Ora, como as instituições não caem do céu, competindo a todos nós equacioná-las, é tempo de pensarmos naquilo que deve ser feito para garantir o convívio coletivo. A primeira reforma deveria ser a política, com a redefinição do nosso pacto federativo. Do jeito que a representação foi pensada ao longo dos ciclos autoritários, favorecendo mais os grotões atrasados do que a participação maior dos Estados mais modernizados, não iremos a lugar nenhum. A segunda providência deveria ser no terreno da definição político-partidária, mediante a adoção do voto distrital, a fim de aproximar mais os eleitos dos eleitores e dar a estes, efetivamente, o controle sobre o Congresso. A terceira providência deveria ser, no terreno econômico, com a diminuição efetiva da presença do Estado na economia, mediante as privatizações da centena e meia de empresas estatais improdutivas que garantem gastos mas que atravancam o desenvolvimento.

William Waak no seu artigo intitulado: "Uma Ideia" (O Estado de São Paulo, 12/04/2018) chamava a a atenção para o fato de que a prisão do ex-presidente Lula não era a solução mágica para todos os males que nos afligem. Ela foi, certamente, um evento alvissareiro. Pelo menos, nesse caso, foi feita justiça.  Alguém, como Lula, que se vangloriava de não levar em conta as instituições, teve de sair de cena, por força da lei penal que ainda vige e que castiga severamente aqueles que se prevalecem do poder para desviar recursos públicos. 

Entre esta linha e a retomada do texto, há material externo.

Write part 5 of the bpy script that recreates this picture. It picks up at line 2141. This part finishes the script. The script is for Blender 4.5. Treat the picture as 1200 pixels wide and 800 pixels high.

Mas a solução dos nossos males passa também pelas reformas que ainda não foram feitas, notadamente o reerguimento do Legislativo como poder autenticamente republicano, hoje reduzido a um colegiado que tem vergonha de si mesmo e do qual os brasileiros deblateram. Ora, sem representação que valha, não teremos uma República que mereça o nome. Teremos, sim, um despotismo mais ou menos disfarçado.